Większość mieszkańców bloków przy ul. Topolowej nr 17, 19, 21 w Milejowie ma podobne problemy, które ciągną się od chwili zasiedlenia, tj. 10 lat.
Wiarygodna woda od pracownika
Obraz jakości wody ustalony przez służby sanitarne nie satysfakcjonuje zbulwersowanych mieszkańców ul. Topolowej. Chcą oni, by pracownicy sanepidu sprawdzili "kranówkę” wtedy, gdy jest brązowa. Sęk w tym, że taka pojawia się nieregularnie i o różnych porach dnia i na tyle krótko, że pracownik sanepidu nie zdąży jej pobrać do badań. A woda przyniesiona przez mieszkańca nie jest wiarygodnym materiałem dla sanepidu.
Od Annasza...
- Systematycznie płuczemy linie przesyłowe, ostatnio nawet dwa razy w tygodniu. Otwieramy zawory na hydrantach, ale to niewiele pomaga. Ale to wszystko co w obecnej sytuacji możemy zrobić - mówi Andrzej Czerniak, kierownik ZGK. - Problemy potęguje zbyt mały pobór wody przez lokatorów.
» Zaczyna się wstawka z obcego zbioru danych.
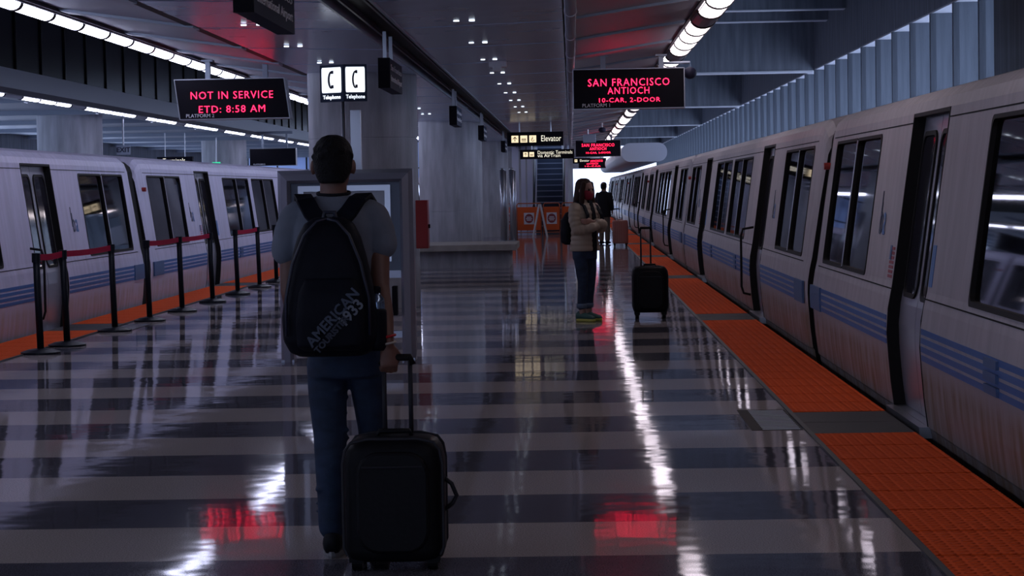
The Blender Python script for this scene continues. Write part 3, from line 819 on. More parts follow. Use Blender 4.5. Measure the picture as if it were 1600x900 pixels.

Poza tym rury są tu dwa razy większe niż być powinny. Docelowo linia ta miała zaopatrywać w wodę 7 bloków, a zasila tylko trzy. Rozważamy wymianę tego odcinka.
W sprawę zaangażowany jest Fructo-Maj będący właścicielem ujęcia wody. Do wewnętrznej sieci firmy podłączona jest cała osada Milejów. Marek Kwaśniewski, dyrektor naczelny przedsiębiorstwa podkreśla, że za słabą jakość wody winę ponoszą służby komunalne, których zadaniem jest konserwacja i płukanie sieci. - Jeśli okaże się że nasza przepompownia, zakładowe połączenia wodociągowe czy odżelaziacze wymagają modernizacji, inwestycje przeprowadzimy do maja 2002 r.- deklaruje dyrektor naczelny FM.